E. Manifestasi Fitnah Ilmu (Ujian Intelektual) yang Lebih Mendalam

Fitnah ilmu saat ini sangat relevan. Banyak orang yang menguasai ilmu dunia (sains, filsafat, teknologi) namun terperangkap dalam kesombongan intelektual, sama seperti Musa yang awalnya merasa dirinya paling berilmu. Kisah Musa dan Khidir mengajarkan bahwa:

  1. Ilmu Tanpa Wahyu Mengarah pada Kesesatan: Jika Musa, seorang Nabi, bisa salah menilai takdir Allah, apalagi manusia biasa yang hanya mengandalkan rasio semata.
  2. Ilmu Tidak Boleh Berujung pada Kekufuran: Ilmu sejati harusnya meningkatkan ketakutan dan ketundukan kepada Allah, bukan kesombongan atau penolakan terhadap hal-hal yang tidak dapat dijangkau oleh akal manusia.

F. Peran Dzulqarnain dalam Eschatology Islam

Kisah Dzulqarnain sangat erat kaitannya dengan Hari Akhir. Tembok yang ia bangun adalah pertanda bahwa fitnah Ya’juj dan Ma’juj sedang menunggu waktu yang ditetapkan Allah untuk dilepaskan.
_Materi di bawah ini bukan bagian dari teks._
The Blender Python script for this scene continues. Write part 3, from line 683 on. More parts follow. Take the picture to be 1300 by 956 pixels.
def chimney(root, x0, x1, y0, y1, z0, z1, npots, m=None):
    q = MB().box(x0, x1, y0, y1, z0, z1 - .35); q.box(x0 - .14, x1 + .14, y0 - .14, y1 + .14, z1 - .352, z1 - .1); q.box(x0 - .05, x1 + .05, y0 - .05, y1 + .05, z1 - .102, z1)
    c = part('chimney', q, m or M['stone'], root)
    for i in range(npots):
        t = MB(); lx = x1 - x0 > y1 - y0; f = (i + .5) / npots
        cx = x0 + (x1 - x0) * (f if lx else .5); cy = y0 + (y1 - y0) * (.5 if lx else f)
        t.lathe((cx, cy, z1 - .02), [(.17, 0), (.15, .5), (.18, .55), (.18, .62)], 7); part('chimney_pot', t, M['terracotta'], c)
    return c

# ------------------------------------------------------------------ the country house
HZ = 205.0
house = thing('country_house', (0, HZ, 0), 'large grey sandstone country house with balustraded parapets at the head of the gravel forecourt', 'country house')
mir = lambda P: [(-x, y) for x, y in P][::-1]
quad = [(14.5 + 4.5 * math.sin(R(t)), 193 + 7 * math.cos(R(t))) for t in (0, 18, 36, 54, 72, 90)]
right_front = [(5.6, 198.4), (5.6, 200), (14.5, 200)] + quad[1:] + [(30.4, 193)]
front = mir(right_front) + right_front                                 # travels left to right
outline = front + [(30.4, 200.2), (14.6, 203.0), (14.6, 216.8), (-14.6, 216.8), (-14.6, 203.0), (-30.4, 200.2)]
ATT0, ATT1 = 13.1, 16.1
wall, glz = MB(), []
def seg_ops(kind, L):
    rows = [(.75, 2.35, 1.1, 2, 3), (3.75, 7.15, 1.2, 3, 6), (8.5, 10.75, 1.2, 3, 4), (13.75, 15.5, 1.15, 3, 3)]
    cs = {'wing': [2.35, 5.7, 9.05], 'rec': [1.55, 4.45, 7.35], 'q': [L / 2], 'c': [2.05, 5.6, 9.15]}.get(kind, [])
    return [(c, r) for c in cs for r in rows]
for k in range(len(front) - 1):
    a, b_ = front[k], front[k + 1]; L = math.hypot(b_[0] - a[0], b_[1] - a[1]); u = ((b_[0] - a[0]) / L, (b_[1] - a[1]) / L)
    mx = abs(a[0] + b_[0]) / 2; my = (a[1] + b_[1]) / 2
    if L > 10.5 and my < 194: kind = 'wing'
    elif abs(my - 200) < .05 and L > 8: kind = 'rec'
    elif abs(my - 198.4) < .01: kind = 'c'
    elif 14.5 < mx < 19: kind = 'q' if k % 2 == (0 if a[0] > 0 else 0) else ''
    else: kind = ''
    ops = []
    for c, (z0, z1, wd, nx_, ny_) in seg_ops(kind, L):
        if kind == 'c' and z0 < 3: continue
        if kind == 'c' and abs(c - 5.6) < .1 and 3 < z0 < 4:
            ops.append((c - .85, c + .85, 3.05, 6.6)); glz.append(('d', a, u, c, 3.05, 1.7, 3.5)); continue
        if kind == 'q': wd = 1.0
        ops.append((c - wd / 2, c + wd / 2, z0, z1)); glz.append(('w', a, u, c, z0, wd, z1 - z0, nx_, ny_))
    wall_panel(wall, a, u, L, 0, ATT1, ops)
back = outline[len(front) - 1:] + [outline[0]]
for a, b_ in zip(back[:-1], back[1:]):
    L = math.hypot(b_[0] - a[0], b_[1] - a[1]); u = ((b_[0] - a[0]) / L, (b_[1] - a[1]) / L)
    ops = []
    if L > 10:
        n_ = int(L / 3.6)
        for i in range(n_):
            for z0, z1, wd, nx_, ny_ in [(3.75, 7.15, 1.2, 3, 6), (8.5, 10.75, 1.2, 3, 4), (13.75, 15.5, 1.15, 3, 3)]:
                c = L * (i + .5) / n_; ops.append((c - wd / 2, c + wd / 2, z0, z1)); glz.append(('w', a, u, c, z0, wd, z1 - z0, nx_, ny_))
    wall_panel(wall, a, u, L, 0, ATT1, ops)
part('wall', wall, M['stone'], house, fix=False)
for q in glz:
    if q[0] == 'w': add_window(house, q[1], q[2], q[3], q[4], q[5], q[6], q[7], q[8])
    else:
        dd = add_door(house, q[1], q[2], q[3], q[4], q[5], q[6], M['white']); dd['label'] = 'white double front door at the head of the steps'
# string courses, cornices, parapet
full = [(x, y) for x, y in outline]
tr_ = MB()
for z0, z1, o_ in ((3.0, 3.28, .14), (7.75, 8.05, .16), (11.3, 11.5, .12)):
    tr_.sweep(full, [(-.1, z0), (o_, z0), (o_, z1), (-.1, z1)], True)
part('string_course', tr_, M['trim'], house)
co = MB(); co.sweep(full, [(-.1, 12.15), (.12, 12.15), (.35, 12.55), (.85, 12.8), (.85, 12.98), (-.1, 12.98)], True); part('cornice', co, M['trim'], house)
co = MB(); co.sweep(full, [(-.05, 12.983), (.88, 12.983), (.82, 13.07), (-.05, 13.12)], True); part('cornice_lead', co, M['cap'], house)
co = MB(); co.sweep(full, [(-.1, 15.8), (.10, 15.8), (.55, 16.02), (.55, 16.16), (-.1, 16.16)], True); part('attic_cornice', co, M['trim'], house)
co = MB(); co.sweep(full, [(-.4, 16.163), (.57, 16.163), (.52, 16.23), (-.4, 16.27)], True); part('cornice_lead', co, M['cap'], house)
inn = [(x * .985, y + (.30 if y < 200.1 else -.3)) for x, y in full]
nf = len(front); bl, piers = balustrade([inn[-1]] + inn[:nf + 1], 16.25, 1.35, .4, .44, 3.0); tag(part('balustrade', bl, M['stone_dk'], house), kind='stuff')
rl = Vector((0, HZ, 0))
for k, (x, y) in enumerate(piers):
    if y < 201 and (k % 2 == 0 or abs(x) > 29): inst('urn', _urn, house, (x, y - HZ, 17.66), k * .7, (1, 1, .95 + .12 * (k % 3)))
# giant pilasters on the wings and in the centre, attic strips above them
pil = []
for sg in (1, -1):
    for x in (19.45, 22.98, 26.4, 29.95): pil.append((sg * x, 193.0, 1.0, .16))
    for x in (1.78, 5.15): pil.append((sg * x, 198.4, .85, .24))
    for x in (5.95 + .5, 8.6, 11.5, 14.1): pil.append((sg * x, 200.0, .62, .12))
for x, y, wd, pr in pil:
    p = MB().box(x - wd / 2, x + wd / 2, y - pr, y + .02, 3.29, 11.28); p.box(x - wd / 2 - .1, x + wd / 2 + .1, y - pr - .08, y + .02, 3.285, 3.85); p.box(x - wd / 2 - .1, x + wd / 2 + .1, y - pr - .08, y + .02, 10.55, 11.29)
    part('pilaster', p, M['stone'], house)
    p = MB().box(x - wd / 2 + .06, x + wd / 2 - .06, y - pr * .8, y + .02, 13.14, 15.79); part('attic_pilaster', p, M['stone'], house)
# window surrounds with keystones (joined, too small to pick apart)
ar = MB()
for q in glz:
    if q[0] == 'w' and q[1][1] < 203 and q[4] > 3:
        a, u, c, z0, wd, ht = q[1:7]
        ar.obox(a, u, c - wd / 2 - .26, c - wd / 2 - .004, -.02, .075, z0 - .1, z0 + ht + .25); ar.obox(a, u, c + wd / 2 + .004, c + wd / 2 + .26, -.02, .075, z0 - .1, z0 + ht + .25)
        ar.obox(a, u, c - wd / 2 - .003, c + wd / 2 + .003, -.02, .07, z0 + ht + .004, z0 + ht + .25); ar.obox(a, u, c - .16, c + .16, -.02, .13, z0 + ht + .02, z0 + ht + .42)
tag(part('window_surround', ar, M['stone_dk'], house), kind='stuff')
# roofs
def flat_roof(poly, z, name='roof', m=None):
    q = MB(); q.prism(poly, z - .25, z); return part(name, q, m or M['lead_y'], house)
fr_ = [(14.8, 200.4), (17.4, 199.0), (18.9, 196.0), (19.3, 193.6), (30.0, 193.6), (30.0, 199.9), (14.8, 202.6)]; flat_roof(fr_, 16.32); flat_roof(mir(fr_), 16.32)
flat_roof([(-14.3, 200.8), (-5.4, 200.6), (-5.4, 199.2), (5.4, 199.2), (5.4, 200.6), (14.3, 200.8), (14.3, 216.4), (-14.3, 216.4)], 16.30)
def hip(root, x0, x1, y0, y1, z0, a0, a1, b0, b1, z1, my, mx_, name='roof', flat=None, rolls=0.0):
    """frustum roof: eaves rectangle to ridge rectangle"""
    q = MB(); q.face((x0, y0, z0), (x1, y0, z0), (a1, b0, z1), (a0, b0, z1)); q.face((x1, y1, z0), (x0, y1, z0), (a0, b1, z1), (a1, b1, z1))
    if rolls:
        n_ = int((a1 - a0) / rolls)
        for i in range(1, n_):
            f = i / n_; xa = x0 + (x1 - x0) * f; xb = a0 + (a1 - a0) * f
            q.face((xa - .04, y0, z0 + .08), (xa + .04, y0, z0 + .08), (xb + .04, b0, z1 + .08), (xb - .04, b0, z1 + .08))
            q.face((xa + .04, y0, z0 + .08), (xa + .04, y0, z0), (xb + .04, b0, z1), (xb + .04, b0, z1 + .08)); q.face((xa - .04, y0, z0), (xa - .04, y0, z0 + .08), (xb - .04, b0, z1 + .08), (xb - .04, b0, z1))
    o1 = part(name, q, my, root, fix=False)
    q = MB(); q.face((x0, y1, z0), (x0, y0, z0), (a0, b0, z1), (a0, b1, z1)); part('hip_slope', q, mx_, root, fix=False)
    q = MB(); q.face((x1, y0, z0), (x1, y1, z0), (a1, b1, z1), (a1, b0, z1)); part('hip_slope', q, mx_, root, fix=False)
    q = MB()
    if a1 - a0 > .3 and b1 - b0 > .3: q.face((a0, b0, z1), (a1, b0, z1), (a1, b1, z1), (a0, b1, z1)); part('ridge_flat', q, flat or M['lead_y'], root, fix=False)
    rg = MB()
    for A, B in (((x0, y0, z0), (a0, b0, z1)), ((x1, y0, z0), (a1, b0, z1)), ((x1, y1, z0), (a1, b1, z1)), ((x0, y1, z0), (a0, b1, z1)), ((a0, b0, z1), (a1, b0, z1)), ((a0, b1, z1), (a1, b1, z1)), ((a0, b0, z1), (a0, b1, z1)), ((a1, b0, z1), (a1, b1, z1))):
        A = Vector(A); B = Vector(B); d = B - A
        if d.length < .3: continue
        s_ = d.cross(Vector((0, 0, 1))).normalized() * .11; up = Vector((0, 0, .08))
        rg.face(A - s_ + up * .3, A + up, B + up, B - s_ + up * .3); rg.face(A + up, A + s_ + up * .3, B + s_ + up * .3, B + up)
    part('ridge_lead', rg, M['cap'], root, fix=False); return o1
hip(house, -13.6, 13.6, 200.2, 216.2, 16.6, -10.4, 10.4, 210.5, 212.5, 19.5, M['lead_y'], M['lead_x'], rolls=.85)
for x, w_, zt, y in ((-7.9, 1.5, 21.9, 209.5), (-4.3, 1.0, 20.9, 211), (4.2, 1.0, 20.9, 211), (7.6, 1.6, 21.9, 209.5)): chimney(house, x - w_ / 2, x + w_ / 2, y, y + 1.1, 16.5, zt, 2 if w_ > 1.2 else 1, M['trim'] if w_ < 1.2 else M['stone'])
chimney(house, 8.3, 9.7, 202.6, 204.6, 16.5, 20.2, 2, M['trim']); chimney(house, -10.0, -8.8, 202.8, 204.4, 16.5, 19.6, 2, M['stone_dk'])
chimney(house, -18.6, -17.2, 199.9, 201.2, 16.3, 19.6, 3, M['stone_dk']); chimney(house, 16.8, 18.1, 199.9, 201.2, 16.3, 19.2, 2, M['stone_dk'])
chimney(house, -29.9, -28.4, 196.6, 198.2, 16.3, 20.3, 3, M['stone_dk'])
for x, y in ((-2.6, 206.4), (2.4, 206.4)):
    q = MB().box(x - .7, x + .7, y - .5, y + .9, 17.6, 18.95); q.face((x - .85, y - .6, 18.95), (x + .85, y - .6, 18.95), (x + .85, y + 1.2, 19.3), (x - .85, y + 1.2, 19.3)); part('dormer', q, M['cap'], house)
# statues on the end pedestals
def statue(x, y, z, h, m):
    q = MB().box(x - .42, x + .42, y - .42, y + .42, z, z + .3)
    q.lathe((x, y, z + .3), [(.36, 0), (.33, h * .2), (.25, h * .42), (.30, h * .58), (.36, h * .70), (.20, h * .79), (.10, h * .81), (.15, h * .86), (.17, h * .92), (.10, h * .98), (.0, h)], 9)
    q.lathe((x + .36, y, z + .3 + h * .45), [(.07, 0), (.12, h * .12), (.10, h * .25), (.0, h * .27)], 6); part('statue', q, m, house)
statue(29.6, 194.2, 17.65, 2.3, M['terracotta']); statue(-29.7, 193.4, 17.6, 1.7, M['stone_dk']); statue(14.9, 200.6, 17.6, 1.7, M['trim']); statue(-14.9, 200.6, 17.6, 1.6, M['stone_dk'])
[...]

Penafsiran modern sering mengaitkan Ya’juj dan Ma’juj bukan hanya sebagai sosok fisik, tetapi juga sebagai manifestasi dari kekuatan destruktif yang masif, baik berupa militer, politik, atau ideologi yang merusak tatanan bumi.

Kekuatan Dzulqarnain mengingatkan bahwa pertahanan terakhir yang kokoh melawan kekuatan perusak besar adalah iman, keadilan, dan teknologi yang digunakan atas dasar ketaatan. Jika tembok itu runtuh, itu bukan karena kelemahan teknologi, melainkan karena telah datang janji Allah (Ayat 98).

VIII. Penutup: Al Kahfi sebagai Bekal Hidup

Surah Al Kahfi adalah kurikulum spiritual yang lengkap. Ia tidak hanya menyajikan kisah-kisah masa lalu, tetapi juga memberikan pedoman praktis untuk menghadapi empat krisis utama yang dihadapi manusia modern: krisis spiritualitas (Ashabul Kahfi), krisis materialisme (Dua Kebun), krisis kebenaran (Musa dan Khidir), dan krisis kepemimpinan (Dzulqarnain).

Mengamalkan surah ini—baik melalui hafalan, pembacaan rutin, atau perenungan atas artinya—adalah sebuah investasi jangka panjang yang melindungi hati dari kesesatan dunia dan mempersiapkan diri untuk perjumpaan dengan Rabbul ‘Alamin. Ayat penutup menjadi pegangan teguh: keimanan harus diwujudkan dalam amal saleh, menjauhkan segala bentuk kesyirikan, dan menantikan pertemuan yang pasti dengan Allah.